Washington’s defense cooperation relationship with India is “expanding,” Cooper said of China’s democratic neighbor and rival, which ranked as the world’s second-largest arms importer for the last five years in tracking by the Stockholm International Peace Research Institute. But even as it has bought less and less in weapons from Moscow over that period, New Delhi has long been its biggest customer.
Cooper hopes to change this. India recently engaged in a mountain skirmish in the Himalayas with China that left it with a bloody nose — 20 Indian Army soldiers killed by an outsize People’s Liberation Army force — and also engaged in a rare air force dogfight with rival Pakistan in 2019 that led to one of its Soviet-era MiG-21s getting shot down by a U.S.-supplied Pakistani F-16.
The gaps in its defenses stood exposed and spurred a rethink regarding a defensive realignment, including buying more weapons from the U.S. But even though Washington wants New Delhi’s business, it draws the line on certain defense procurements from Moscow.
In terms of modernization and interoperability with American hardware, Cooper cited two examples of “problematic” Russian equipment when asked to draw a red line: “Something like the S-400 [air defense system] would be a challenge.
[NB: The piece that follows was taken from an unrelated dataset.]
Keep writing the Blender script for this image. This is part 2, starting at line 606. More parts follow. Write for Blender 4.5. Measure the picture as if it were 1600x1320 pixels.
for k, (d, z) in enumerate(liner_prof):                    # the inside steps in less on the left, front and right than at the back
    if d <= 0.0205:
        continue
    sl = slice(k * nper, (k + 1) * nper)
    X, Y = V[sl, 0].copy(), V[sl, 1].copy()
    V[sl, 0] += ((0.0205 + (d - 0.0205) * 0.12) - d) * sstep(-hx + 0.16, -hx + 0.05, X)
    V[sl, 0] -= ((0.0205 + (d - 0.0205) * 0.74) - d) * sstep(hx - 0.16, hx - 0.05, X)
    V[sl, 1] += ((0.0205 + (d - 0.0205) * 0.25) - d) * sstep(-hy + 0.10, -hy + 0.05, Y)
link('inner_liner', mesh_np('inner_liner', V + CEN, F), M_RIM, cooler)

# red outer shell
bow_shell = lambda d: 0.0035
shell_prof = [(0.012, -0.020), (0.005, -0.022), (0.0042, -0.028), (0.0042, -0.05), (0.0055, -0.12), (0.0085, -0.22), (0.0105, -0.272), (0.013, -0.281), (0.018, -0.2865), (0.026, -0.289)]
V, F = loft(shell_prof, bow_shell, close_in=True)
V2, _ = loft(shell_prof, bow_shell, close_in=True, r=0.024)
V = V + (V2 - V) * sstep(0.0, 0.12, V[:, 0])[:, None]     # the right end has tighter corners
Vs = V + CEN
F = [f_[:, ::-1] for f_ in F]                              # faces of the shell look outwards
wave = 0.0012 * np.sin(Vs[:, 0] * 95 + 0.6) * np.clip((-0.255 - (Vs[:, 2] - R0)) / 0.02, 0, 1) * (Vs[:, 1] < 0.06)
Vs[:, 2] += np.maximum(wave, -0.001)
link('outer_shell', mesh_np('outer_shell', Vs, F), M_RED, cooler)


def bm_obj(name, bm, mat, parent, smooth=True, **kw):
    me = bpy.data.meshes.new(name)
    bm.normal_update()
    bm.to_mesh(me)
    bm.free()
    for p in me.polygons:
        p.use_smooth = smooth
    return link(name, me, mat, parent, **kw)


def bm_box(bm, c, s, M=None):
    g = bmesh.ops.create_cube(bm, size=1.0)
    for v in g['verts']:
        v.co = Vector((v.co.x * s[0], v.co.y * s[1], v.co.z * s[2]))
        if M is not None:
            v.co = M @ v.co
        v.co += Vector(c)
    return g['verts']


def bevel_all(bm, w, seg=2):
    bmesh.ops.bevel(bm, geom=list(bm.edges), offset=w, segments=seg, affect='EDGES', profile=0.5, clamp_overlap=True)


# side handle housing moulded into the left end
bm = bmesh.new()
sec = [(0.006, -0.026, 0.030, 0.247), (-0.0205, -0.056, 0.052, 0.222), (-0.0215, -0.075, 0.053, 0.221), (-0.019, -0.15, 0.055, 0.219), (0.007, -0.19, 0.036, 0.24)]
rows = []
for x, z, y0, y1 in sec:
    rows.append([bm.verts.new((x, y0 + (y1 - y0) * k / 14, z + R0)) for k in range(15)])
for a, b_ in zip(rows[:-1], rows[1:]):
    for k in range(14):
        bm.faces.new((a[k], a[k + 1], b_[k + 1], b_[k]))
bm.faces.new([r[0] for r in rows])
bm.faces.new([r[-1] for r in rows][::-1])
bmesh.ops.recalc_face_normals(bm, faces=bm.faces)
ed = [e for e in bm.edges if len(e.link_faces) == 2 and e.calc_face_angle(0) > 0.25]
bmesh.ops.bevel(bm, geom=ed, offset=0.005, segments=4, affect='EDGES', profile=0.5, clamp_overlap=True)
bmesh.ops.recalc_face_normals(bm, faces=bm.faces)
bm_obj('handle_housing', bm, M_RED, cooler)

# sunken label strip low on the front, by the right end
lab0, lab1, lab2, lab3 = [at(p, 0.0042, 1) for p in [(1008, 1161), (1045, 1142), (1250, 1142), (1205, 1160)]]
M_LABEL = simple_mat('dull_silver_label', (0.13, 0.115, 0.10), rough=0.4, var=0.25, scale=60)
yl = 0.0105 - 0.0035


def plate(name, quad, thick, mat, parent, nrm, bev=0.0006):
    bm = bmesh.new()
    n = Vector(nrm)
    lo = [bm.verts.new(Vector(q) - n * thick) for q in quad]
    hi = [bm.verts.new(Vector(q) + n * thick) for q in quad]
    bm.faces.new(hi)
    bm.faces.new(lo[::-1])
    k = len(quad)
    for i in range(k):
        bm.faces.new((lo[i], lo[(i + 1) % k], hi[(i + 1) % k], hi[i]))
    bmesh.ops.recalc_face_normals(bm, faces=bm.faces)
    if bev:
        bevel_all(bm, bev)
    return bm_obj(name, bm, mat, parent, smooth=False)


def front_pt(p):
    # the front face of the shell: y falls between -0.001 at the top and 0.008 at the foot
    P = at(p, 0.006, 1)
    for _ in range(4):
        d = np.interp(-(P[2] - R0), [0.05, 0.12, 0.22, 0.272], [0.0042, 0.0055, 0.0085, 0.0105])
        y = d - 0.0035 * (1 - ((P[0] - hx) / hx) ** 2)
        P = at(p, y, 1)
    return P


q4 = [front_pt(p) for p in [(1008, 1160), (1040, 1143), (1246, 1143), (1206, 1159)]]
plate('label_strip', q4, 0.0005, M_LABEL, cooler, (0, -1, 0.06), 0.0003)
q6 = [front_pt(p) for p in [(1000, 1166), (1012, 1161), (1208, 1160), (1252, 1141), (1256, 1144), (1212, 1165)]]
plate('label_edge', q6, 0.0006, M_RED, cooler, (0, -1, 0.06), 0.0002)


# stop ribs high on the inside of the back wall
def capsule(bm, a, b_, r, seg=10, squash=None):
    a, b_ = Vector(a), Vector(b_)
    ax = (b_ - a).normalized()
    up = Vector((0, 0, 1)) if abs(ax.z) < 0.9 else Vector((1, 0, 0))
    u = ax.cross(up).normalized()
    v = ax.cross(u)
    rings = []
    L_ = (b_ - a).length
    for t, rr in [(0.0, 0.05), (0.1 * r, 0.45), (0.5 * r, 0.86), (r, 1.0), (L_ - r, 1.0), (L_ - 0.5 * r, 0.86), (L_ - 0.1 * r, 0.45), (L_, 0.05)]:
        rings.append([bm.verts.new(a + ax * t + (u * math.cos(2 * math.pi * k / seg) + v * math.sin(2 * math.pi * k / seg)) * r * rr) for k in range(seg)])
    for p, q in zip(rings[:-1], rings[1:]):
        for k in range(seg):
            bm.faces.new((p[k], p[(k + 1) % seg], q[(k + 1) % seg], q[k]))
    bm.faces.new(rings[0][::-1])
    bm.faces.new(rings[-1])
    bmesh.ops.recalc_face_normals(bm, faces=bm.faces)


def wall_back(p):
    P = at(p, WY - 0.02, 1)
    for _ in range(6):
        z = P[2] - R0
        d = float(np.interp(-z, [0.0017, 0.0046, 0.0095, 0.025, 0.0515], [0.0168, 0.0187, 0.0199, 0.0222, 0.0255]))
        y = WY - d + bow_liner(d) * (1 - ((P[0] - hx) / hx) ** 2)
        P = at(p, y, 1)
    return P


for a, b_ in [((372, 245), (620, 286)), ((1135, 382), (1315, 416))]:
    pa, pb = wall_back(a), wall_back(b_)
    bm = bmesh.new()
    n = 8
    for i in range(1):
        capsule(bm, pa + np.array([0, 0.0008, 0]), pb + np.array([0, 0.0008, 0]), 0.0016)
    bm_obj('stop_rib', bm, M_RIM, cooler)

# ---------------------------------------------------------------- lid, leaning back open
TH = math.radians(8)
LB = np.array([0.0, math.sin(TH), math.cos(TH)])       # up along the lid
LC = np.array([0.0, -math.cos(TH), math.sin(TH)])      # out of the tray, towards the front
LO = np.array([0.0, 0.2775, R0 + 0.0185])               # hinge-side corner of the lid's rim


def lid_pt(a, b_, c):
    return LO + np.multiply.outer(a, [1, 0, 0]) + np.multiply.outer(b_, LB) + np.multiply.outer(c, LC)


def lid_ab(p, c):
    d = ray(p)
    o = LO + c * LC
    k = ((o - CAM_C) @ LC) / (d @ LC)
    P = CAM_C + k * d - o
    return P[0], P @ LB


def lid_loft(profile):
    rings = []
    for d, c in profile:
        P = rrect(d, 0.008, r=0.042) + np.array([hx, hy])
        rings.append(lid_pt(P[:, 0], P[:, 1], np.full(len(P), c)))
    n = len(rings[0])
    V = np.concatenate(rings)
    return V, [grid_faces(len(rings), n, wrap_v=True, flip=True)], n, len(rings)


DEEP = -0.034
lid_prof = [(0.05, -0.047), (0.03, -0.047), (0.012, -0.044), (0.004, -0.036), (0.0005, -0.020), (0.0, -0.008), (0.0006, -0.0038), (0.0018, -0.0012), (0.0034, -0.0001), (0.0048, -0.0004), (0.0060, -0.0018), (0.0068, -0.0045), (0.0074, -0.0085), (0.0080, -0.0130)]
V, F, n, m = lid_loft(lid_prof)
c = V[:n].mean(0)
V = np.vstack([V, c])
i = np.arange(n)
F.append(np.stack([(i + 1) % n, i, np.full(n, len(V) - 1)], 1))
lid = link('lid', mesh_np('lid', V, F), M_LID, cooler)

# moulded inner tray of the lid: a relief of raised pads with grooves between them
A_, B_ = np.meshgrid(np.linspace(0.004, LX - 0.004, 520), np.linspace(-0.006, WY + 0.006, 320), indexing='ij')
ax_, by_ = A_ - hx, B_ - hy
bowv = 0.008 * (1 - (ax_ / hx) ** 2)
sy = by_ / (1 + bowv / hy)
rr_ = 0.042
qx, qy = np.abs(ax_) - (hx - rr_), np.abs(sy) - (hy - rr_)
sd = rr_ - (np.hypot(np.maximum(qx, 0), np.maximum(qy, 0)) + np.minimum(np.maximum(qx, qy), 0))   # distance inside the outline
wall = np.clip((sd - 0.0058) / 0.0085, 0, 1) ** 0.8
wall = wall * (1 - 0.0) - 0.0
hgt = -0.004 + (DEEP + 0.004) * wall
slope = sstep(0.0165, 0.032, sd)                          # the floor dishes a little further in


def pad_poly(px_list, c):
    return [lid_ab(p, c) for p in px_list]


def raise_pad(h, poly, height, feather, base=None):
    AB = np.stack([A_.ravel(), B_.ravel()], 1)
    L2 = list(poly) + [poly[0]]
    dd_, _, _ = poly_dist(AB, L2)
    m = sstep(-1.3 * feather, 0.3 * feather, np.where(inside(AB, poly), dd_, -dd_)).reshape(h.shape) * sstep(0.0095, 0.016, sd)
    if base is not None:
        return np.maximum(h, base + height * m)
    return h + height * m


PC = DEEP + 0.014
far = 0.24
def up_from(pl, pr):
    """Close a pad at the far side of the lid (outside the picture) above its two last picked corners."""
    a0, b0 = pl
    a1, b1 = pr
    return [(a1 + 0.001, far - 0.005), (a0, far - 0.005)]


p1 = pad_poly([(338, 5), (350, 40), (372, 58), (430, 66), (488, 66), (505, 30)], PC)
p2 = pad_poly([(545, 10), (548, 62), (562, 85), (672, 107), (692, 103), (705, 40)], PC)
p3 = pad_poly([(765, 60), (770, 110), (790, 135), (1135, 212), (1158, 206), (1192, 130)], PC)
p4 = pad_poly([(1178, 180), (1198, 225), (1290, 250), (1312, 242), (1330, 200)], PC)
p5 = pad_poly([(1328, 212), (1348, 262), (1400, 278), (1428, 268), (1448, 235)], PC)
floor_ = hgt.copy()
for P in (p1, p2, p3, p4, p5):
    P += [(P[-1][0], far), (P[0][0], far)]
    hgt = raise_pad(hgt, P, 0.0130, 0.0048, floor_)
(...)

Something like the Sukhoi Su-35 [fighter] would be a challenge.”
Sameer Lalwani, a senior fellow and director of the South Asia program at the Stimson Center, said that “it’s certainly not a coincidence that countries rimming the Indo-Pacific are making more high-end arms purchases from the U.S.”
Many of these states’ threat perceptions “have intensified as China has displayed a more assertive and aggressive approach throughout the region,” he said. “For instance, Indonesia and the Philippines have recently confronted aggressive Chinese fishing vessels backed by armed escorts.”
“These state-of-the-art arms platforms certainly will enhance states’ capabilities to protect their sovereign territory and to the extent Chinese claims and actions are deemed threatening to that territory” through encroachment in exclusive economic zones, and “they are in an indirect way arguably contributing to the U.S. vision of ‘freedom of navigation and commerce,'” Lalwani said.
“It’s true that for security reasons, advanced Russian and American hardware will have a hard time linking up with each other,” he said. “Those Indian choices on Russian arms will certainly create some complications in that they might limit some advanced arms the U.S. is willing and able to sell India … and impose limits on U.S. and Indian forces and equipment operating with each other.”
RAND’s Grossman thinks that it may not be that easy to decouple India from Russian arms. “India’s traditionally close partnership with Russia dating back to the Cold War and its non-aligned foreign policy have been limiting factors in the recent momentum of U.S.-India security ties,” he said. “I expect the U.S. to stand firm” on the issue of the S-400 and the Su-35, he said.
But he added that “India also appears to be standing firm, so something will have to give if the U.S. and India are to continue their cooperation under the Indo-Pacific strategy to counter and compete with China.”
On arms sales to Taiwan, in addition to America’s commitment to provide Taiwan with self-defense capabilities as stipulated in the 1979 Taiwan Relations Act, Cooper said that “there is also a very deep and abiding interest in making sure that there is cross-strait stability, and making sure that we maintain that deep and abiding interest in the cross-strait peace.”
While saying that there is no change in policy toward Taiwan, he said: “We are making sure that we are going to address self-defense capabilities for Taiwan” in light of the heightened tensions in the Taiwan Strait.